Adoption and Spiritual Formation

I really appreciated John’s post on Wednesday about narrative spiritual formation. I think he is right about the way the story of Jesus is told in the Christian calendar and how that annual journey through the story shapes our lives.

Spiritual formation is the theme of Lent and, for those of our readers who don’t follow The Surprising God blog too closely, I want to draw your attention to a great link on spiritual formation that Ted  Johnston posted there last Tuesday.

The link is to an article by Julie Canlis called Calvin’s Institutes: A Primer for Spiritual Formation. Ted’s posting prompted several comments from different readers, including me, and I’d be very interested to hear comments from you guys about what you think of the article.

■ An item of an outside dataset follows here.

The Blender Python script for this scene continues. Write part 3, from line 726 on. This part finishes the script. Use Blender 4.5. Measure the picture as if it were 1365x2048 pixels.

If you’re like me you usually think of Calvin in terms of dogmatic theology, not spiritual formation. What is remarkable about Julie’s short article is that she shows how Calvin, as a pastor, was deeply concerned about spiritual formation and rooted his thinking on the subject in the Trinity and in Adoption. That’s right – adoption! In fact, Julie makes this soul-thrilling statement:

Calvin jumps headlong into this world of God’s love, and our being caught up in it, by use of one word: adoption. Although he is best known for his formulation of justification, I believe his insistence upon “adoption” best captures the big picture of his theology. Historically, justification has been used in a limited way, primarily having to do with the event of Christ on the cross. By use of the word adoption, Calvin can communicate not only the miracle of our justification but also that for which we have been saved. Spiritual formation begins with this question: for what (and for whom) have we been saved? And Calvin is quite explicit that we have been saved not only from sin but also for a life of trust, joy, and intimacy as God’s own children. What is more, Calvin takes his cues for this life on earth from the hypostatic union: Jesus’ own intimacy with God, by the Spirit. The remarkable thing is that Calvin sees Jesus’ sonship—his life of intimacy with his Father—as being offered to us through the Spirit. It is not a nice “picture” for us to strive after. Instead, it is the reality into which we, unsuspecting, have been inserted. [emphasis is mine]

As you might guess, I am planning to go read a lot more of Calvin in the coming weeks. I do have one reservation though: Julie never makes it clear whether she believes that all humanity has been inserted “unsuspecting” into the Father/Son relationship (as I think) or whether it is only an elect portion of humanity that has been inserted. My guess – and this is really just a guess – is that she thinks it is only the elect, and I believe this is what Calvin thought as well. My guess is that Augustine still rules the roost on these subjects!

But even if that is so, I am still thrilled to see someone talking about Adoption and Spiritual Formation together. I’ll be interested to hear what you guys think.

~ Jonathan Stepp

3 comments so far

  1. Pat Ballard on

    After spending over 7 years watching a close friend devour all things “Calvin” and all those who follow the Calvin doctrines, and watching this friend go from a standpoint of “Jesus died for all mankind” to a “Jesus died for the elect,” standpoint, I have no doubt that you’ll find John Calvin’s writings are meant for the elect “few,” not all mankind.


  2. shackbible on

    My semi-educated understanding of Calvin is that his doctrines of election and limited atonement were his clumsy way of avoiding universalism. He saw clearly that faith does not change God’s attitude toward us. Calvin felt the need to avoid unversalism, so he judged that atonement must not be universal, i.e., God’s attitude toward some people is not love. This doctrinal arrangement makes it possible to avoid universalism while affirming that Christ’s work on the cross to be 100% effective (for those few it was meant to be effective for).

    I think Calvin can be intructive for us IF we make a small (but important) re-arrangement in our mental furniture. As a possible rule of thumb, can we take his statements about the elect, and apply them to all people, while understanding the effect that belief and non-believe have on those people?

  3. Pastor Jonathan on

    Pat, sorry to hear about your friend, I’m sure that was a painful experience for you!
    John, as usual I’m amazed at how you can summarize a complex situation so well. I think your take on why Calvin said what he said is right on the money.